Begin Supplied data

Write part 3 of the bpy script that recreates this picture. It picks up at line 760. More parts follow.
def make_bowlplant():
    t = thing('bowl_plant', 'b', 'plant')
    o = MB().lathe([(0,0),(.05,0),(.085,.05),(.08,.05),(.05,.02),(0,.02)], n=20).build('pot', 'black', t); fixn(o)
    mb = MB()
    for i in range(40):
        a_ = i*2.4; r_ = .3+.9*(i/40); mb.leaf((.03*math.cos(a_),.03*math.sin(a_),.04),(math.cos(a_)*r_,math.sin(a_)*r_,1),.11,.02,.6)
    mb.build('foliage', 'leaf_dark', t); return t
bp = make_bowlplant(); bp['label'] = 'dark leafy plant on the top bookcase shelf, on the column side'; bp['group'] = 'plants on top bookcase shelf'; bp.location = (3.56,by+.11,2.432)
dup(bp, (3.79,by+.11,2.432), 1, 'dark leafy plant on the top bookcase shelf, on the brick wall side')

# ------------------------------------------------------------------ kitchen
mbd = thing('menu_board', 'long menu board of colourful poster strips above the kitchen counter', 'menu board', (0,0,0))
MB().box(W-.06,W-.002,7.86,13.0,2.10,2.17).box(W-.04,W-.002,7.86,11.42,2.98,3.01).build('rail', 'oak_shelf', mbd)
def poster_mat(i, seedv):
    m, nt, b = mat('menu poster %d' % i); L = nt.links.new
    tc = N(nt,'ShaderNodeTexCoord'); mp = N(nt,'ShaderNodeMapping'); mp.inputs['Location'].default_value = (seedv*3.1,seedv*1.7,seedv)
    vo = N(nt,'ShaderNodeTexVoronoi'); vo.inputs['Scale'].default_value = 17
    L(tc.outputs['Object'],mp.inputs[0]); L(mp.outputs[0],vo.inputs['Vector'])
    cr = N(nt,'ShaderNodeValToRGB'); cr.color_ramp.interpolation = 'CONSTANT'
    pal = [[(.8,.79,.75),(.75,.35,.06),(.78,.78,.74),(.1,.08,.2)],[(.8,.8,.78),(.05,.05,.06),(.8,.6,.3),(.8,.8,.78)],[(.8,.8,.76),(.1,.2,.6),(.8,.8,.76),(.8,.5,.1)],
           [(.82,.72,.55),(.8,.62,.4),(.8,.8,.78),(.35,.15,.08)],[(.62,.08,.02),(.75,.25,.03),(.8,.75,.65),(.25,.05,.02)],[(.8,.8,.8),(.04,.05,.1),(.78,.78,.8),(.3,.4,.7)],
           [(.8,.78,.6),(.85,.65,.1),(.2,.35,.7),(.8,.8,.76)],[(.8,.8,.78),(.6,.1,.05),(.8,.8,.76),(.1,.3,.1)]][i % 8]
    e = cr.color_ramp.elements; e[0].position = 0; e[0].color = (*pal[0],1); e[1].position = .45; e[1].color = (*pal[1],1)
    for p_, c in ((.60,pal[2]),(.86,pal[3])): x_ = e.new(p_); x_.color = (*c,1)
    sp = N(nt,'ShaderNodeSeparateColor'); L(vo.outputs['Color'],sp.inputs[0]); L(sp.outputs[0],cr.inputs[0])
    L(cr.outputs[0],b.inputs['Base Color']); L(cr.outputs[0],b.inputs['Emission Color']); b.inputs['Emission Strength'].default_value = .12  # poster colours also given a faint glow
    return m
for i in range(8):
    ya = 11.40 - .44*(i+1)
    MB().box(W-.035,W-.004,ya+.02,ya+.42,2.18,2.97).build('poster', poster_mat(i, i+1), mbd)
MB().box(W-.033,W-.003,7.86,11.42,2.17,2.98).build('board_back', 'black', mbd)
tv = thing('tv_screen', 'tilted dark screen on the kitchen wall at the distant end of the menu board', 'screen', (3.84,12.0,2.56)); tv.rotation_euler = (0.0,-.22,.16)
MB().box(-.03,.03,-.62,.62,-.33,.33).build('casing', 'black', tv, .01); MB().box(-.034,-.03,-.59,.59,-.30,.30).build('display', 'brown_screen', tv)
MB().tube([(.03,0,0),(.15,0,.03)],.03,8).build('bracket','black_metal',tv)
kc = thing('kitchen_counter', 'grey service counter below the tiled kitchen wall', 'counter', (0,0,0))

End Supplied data

» **Task to complete**
Look at the material above and copy, word for word, its lines from the first through the one containing "dup(bp, (3.79,by+.11,2.432), 1, 'dark".

» **Output for this exercise**
Write part 3 of the bpy script that recreates this picture. It picks up at line 760. More parts follow.
def make_bowlplant():
    t = thing('bowl_plant', 'b', 'plant')
    o = MB().lathe([(0,0),(.05,0),(.085,.05),(.08,.05),(.05,.02),(0,.02)], n=20).build('pot', 'black', t); fixn(o)
    mb = MB()
    for i in range(40):
        a_ = i*2.4; r_ = .3+.9*(i/40); mb.leaf((.03*math.cos(a_),.03*math.sin(a_),.04),(math.cos(a_)*r_,math.sin(a_)*r_,1),.11,.02,.6)
    mb.build('foliage', 'leaf_dark', t); return t
bp = make_bowlplant(); bp['label'] = 'dark leafy plant on the top bookcase shelf, on the column side'; bp['group'] = 'plants on top bookcase shelf'; bp.location = (3.56,by+.11,2.432)
dup(bp, (3.79,by+.11,2.432), 1, 'dark leafy plant on the top bookcase shelf, on the brick wall side')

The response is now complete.